In this, Kelsey makes the perfect conclusion to this month of conversation around OTD and religious change at 18Forty. Movement in religious life—no matter the direction—is important, and the most powerful voices in religious life are often those that have embraced a life of movement. Change, like growth, isn’t easy; it isn’t simple and it isn’t binary. Kelsey Osgood reminds us that it is our distinctive voices and life experiences that give our words purpose, and finding open meaning in our own complicated lives allows us to appreciate the lives of others with more depth and empathy. We end with her words in Narratively, characteristically titled “Jerusalem, Before and After Converting to Orthodox Judaism,” as she remembers praying in an alcove deep under the Western Wall:
I looked at the handful of women around me – maybe ten of them, ranging from teenagers to grandmothers. Each one was dressed in a long, earth-tone skirt and a standard head covering, and they were clustered together in the tiny, dark alcove, eyes fixed on their prayer books, the younger ones standing and swaying rhythmically, the older ones resting in white plastic chairs. I tugged nervously at my dress – calf-length, but a little too colorful, a little too mainstream. Did they know I was different? Could they detect my questionable Jewish-ness? After a few minutes, I realized that of course, none of these women were paying the slightest attention to me. None of them asked if I was Jewish as I wriggled for space at the wall; in fact, no one had asked me that once since my arrival.
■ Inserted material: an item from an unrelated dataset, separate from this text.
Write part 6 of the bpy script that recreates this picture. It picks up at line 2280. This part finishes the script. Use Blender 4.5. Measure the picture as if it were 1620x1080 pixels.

Reaching out to touch with my fingertips the cold stone in front of me, I remembered what I had always known: that my beliefs alone cannot be managed, regulated or politicized by any external force. The contact—between my fingers and a physical spot charged with sanctity, between my inner self and the city of Jerusalem, between me as a person and the things I choose to find meaning in—cannot be altered by any institutional body. And as long as my faith in that unimpeachable right was continuously strengthened, then I, too, would be strong enough able to stand defiantly in the face of those who might doubt me, and to speak out in support of those like me.